1. Remove partially baked pie crust from oven, leaving the oven rack at the lower middle position. Increase oven to 400 degrees.  The crust must still be how when the filling is added.

2. While the crust is baking, put the pumpkin puree, brown sugar, spices, and salt in a food processor and process until combined (about 1 minutes). Pour the pumpkin mixture to a medium saucepan and bring to a simmer over medium-high heat. Cook the mixture, stirring constantly, until thick and shiny, about 5 minutes. Make sure to keep stirring or it'll splatter hot pumpkin lava on your arm. Whisk in the cream and milk and return to a simmer briefly, then remove from the heat.

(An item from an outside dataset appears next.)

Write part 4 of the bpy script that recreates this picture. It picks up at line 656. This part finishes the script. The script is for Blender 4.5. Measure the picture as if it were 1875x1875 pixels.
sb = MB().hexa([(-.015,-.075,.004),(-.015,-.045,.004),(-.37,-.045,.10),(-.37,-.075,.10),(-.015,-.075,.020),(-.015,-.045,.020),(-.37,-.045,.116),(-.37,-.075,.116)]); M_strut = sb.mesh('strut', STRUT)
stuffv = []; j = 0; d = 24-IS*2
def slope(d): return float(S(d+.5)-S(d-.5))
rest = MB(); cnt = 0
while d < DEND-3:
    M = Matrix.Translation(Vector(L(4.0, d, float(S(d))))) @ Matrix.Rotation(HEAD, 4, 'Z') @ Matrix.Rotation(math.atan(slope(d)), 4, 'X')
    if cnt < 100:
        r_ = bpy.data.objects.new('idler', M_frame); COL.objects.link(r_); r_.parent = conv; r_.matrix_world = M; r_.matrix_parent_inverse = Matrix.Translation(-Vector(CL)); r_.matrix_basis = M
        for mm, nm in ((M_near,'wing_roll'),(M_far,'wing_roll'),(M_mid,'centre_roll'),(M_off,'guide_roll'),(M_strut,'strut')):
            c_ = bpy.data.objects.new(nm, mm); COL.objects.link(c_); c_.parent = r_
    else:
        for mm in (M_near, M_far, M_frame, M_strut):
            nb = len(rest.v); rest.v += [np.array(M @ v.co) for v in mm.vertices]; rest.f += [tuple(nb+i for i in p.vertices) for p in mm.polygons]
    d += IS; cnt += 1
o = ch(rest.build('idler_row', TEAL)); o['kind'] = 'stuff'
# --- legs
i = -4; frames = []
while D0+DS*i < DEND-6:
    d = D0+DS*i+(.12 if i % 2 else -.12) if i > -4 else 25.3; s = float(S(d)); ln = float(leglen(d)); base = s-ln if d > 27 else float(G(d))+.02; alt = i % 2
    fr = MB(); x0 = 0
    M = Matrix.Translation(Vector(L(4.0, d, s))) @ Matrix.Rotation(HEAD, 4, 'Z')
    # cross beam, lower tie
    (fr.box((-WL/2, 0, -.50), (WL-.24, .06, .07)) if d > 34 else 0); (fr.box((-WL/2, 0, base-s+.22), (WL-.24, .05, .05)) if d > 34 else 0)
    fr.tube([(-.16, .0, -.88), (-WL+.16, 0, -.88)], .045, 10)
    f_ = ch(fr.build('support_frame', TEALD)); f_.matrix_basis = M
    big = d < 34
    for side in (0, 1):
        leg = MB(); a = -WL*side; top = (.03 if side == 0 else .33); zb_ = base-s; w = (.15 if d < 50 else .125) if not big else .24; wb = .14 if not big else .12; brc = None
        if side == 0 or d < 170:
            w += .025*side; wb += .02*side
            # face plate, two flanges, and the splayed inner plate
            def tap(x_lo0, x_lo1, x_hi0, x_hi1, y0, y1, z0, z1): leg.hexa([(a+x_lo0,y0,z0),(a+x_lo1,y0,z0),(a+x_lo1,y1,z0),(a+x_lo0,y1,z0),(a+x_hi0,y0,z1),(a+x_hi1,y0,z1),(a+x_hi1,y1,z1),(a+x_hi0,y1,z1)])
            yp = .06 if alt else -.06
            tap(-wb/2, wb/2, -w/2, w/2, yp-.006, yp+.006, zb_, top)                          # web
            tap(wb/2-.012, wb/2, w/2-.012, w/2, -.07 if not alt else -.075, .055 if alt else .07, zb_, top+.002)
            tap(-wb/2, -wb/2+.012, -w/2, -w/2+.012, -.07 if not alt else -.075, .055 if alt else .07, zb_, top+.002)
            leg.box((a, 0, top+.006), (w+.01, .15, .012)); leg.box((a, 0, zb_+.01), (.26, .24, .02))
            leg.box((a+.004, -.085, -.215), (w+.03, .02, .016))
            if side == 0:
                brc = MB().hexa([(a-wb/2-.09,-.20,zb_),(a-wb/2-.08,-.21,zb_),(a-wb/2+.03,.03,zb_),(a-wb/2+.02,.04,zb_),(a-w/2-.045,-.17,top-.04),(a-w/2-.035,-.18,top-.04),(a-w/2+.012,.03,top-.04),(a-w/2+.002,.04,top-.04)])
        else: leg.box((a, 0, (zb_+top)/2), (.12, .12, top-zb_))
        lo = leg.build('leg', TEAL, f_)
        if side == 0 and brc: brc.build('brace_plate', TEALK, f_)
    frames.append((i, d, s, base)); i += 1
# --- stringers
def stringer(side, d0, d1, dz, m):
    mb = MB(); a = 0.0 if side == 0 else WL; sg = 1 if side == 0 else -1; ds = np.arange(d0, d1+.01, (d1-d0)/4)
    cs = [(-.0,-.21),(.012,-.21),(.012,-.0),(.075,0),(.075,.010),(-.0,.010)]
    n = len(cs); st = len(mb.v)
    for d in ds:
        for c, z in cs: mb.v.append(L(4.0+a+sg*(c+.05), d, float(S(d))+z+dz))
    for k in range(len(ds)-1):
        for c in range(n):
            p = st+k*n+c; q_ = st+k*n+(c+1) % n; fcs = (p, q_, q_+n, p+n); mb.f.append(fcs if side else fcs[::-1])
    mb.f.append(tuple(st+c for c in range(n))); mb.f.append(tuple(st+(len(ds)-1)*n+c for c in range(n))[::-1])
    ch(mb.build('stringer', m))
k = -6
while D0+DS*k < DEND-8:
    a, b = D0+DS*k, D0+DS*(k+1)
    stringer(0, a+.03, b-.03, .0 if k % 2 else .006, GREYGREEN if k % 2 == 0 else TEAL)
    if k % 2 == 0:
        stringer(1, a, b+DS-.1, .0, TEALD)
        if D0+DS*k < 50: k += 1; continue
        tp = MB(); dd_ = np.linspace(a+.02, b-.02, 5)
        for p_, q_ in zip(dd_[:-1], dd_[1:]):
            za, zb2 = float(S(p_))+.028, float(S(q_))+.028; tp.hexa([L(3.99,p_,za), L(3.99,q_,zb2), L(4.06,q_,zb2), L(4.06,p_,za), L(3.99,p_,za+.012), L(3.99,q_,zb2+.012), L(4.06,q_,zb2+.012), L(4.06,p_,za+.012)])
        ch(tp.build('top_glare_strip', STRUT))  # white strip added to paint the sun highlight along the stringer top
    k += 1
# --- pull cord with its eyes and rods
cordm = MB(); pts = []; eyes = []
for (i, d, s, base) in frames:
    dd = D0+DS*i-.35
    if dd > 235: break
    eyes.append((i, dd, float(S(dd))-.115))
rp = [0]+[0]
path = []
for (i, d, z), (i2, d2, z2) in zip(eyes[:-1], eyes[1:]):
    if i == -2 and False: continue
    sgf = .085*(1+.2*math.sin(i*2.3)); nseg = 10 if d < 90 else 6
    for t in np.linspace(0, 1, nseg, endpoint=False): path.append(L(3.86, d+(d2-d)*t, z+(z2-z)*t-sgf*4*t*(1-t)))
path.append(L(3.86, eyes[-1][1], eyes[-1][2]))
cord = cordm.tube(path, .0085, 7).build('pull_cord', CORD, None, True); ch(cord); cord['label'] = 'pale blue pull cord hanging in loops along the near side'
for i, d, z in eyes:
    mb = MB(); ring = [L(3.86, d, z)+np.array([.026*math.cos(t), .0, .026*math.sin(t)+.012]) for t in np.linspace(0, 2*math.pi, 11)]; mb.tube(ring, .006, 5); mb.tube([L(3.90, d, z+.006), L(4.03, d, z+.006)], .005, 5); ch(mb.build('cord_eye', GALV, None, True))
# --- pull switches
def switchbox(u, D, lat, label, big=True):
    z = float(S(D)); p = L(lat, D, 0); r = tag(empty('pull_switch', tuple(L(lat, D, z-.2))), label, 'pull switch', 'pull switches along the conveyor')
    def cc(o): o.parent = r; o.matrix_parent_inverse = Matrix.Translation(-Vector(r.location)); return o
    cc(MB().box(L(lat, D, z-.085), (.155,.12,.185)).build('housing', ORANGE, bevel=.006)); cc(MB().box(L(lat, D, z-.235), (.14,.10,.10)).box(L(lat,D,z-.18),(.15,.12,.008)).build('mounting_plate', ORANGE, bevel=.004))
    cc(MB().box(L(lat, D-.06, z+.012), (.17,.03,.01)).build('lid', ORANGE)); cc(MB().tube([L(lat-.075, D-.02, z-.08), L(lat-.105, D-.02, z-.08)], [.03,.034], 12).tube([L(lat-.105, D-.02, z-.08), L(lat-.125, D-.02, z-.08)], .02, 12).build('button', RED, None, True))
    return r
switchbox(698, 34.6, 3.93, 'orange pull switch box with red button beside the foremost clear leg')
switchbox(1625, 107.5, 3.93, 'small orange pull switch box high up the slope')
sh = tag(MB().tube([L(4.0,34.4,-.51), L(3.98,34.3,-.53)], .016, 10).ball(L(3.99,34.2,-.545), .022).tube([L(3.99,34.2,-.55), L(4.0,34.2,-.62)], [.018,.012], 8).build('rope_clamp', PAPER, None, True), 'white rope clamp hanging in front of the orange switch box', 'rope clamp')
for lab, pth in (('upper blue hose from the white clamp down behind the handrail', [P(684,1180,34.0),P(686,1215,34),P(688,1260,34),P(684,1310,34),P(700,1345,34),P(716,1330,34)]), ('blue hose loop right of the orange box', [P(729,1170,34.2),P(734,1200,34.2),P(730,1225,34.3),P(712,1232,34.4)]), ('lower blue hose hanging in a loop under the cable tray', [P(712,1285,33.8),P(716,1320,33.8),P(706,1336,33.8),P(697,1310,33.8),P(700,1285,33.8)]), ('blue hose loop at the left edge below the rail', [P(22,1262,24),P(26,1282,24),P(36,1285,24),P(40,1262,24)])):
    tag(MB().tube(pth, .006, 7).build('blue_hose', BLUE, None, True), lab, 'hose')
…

3. Process the eggs in the, still dirty food processor until uniform (about 5 seconds). With the machine running, slowly pour about half of the hot pumpkin mixture through the feed tube. Stop the machine, add the remaining pumpkin, and continue to process the mixture until uniform (about 30 seconds longer).  Note: when all was added, and the processor was on, the liquid rose above the max level for my large food processor.  It dripped out of the bottom when I took the processor canister off, but I made it work (just so you know what's coming).




While cooling, I made the whipped cream.  This recipe is tough, so hang on...

1 cup chilled whipping cream (Snowville of course)
1 tablespoon sugar
1 teaspoon vanilla extract

1. Put these all in a bowl, and using an electric mixer, whip it until soft peeks form.  Piece of cake...or pie.

I double the recipe since there were two pies, and whipped cream is freaking awesome!

Here is the final result (along with a well used stove top):


The pies seemed to have received good reviews during the potluck.  Like I said, next time I'll probably adjust the spices/sugar, but other than that, I was very happy with my first, completely from scratch, pie making experience!

1 comment:

laurarees said...

Yum! I love wayward seed. They are so nice.